## begin

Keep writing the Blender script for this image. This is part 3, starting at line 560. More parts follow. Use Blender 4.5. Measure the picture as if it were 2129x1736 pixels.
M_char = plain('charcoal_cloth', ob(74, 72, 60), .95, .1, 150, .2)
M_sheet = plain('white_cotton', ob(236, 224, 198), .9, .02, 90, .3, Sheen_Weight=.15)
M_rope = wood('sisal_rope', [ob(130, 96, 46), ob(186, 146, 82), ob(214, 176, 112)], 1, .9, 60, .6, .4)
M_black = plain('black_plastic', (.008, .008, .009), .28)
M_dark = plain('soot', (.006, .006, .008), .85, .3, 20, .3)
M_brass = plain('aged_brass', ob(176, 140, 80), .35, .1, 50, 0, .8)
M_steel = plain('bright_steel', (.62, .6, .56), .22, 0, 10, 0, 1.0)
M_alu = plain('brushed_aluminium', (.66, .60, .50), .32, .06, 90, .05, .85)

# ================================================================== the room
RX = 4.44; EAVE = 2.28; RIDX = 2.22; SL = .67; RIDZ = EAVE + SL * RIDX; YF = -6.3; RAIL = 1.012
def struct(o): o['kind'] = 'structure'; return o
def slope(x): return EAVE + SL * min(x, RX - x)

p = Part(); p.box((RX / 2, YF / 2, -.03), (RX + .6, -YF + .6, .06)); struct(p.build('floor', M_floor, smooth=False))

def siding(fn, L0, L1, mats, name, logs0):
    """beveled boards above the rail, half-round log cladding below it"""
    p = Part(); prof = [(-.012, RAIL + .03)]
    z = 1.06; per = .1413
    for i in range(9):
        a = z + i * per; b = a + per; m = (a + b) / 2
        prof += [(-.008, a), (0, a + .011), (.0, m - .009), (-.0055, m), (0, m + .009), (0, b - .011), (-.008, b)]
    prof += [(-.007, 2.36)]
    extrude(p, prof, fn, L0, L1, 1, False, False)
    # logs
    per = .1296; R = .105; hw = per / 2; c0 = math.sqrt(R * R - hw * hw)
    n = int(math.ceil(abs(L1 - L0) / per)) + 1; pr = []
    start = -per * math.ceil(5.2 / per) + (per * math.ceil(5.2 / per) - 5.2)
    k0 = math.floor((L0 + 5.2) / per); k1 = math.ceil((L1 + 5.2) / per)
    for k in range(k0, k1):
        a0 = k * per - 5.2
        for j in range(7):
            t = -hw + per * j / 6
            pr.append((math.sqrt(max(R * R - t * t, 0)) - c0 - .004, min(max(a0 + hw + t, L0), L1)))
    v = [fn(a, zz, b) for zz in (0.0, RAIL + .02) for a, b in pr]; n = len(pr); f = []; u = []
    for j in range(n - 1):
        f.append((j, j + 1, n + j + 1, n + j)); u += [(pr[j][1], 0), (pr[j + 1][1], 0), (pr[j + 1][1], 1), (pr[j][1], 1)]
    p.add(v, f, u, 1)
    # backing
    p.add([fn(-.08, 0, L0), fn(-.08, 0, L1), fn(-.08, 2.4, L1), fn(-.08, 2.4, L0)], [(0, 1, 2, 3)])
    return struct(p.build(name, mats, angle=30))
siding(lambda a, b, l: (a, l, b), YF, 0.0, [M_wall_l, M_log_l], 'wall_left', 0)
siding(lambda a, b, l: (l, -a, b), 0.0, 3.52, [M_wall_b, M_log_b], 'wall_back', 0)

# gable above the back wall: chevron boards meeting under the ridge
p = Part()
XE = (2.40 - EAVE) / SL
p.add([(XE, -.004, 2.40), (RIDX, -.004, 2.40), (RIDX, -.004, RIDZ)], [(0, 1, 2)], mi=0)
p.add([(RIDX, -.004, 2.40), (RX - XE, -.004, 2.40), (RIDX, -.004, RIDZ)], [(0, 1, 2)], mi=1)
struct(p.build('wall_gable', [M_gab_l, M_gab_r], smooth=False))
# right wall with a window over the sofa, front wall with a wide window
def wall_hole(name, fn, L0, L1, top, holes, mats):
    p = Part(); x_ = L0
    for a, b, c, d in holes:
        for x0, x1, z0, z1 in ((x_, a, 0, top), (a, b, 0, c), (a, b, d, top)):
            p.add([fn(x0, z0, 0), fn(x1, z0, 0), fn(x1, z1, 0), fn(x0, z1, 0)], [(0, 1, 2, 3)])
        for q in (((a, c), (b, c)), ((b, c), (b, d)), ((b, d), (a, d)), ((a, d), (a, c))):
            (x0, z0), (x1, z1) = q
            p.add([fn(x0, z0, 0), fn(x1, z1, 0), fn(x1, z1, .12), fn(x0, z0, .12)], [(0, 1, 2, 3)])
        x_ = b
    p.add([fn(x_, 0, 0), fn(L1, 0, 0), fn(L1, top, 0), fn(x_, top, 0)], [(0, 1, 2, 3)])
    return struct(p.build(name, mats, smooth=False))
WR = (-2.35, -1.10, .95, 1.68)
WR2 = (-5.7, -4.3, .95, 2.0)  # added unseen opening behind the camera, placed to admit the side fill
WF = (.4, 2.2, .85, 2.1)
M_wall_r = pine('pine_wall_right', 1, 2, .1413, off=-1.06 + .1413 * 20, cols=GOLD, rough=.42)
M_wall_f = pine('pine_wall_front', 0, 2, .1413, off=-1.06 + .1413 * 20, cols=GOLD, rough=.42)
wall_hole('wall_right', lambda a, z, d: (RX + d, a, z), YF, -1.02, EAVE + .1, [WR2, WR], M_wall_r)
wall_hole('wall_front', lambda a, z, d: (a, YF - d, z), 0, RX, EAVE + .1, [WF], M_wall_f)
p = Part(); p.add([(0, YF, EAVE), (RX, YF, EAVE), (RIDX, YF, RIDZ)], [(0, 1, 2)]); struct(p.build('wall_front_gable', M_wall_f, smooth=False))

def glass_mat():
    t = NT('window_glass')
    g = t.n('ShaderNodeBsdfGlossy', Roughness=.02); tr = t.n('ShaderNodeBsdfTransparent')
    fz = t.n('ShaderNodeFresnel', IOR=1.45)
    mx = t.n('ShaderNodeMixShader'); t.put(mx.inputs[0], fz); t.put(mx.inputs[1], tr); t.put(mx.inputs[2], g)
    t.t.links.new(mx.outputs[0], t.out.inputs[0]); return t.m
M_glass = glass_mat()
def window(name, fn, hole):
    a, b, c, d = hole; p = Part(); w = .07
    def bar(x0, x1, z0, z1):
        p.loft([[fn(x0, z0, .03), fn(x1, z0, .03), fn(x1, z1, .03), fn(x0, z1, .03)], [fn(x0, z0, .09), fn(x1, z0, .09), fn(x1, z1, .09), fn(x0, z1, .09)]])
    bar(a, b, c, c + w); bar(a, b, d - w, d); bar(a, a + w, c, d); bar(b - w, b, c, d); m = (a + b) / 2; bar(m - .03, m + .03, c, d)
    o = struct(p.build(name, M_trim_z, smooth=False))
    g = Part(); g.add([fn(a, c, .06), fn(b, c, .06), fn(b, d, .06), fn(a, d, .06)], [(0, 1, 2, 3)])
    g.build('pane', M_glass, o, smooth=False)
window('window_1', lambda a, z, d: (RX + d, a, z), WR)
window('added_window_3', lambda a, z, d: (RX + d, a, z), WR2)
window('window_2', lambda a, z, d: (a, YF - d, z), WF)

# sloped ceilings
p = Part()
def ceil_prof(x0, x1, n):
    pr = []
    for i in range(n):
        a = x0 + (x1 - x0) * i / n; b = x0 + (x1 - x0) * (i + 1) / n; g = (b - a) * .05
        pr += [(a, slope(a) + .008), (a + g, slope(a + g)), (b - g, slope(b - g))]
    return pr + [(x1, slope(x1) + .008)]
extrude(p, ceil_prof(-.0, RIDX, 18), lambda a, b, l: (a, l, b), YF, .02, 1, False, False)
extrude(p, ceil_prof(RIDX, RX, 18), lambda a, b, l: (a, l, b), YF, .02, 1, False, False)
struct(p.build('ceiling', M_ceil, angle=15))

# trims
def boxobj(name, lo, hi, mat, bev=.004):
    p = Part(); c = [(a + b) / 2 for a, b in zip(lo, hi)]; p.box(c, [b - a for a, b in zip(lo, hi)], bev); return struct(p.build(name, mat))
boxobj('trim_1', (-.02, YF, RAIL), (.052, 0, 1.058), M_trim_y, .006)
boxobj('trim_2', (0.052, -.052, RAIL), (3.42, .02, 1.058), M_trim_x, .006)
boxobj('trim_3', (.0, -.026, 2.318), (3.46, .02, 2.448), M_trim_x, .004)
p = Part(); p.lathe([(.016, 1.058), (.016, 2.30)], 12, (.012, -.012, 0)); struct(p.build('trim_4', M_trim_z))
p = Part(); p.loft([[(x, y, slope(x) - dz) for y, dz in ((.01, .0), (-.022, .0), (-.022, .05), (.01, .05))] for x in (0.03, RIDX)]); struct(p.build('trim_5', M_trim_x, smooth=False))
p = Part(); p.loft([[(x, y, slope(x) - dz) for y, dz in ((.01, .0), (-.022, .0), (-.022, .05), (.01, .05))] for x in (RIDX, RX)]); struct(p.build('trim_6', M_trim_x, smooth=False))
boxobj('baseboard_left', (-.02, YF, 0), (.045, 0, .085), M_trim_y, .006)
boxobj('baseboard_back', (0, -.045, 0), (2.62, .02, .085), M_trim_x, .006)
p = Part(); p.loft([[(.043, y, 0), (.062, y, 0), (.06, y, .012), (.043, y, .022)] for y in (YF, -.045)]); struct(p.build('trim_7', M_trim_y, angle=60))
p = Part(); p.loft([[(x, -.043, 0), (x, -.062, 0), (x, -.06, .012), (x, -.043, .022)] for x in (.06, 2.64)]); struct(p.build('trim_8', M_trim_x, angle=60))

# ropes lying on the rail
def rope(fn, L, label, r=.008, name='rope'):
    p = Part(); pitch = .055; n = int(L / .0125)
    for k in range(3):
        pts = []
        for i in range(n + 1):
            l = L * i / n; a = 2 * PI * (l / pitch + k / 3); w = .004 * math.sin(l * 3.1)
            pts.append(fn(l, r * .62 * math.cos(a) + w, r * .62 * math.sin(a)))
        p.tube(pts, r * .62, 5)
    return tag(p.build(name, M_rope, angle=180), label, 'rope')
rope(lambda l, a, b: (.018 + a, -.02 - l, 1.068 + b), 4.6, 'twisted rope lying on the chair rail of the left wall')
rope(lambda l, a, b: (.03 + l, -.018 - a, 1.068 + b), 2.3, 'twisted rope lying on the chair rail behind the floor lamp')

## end

# PROBLEM DESCRIPTION
Print, please, the lines above from the very first through the one that holds "def slope(x): return", both included, word for word and with nothing else.

# REPLY
Keep writing the Blender script for this image. This is part 3, starting at line 560. More parts follow. Use Blender 4.5. Measure the picture as if it were 2129x1736 pixels.
M_char = plain('charcoal_cloth', ob(74, 72, 60), .95, .1, 150, .2)
M_sheet = plain('white_cotton', ob(236, 224, 198), .9, .02, 90, .3, Sheen_Weight=.15)
M_rope = wood('sisal_rope', [ob(130, 96, 46), ob(186, 146, 82), ob(214, 176, 112)], 1, .9, 60, .6, .4)
M_black = plain('black_plastic', (.008, .008, .009), .28)
M_dark = plain('soot', (.006, .006, .008), .85, .3, 20, .3)
M_brass = plain('aged_brass', ob(176, 140, 80), .35, .1, 50, 0, .8)
M_steel = plain('bright_steel', (.62, .6, .56), .22, 0, 10, 0, 1.0)
M_alu = plain('brushed_aluminium', (.66, .60, .50), .32, .06, 90, .05, .85)

# ================================================================== the room
RX = 4.44; EAVE = 2.28; RIDX = 2.22; SL = .67; RIDZ = EAVE + SL * RIDX; YF = -6.3; RAIL = 1.012
def struct(o): o['kind'] = 'structure'; return o
def slope(x): return EAVE + SL * min(x, RX - x)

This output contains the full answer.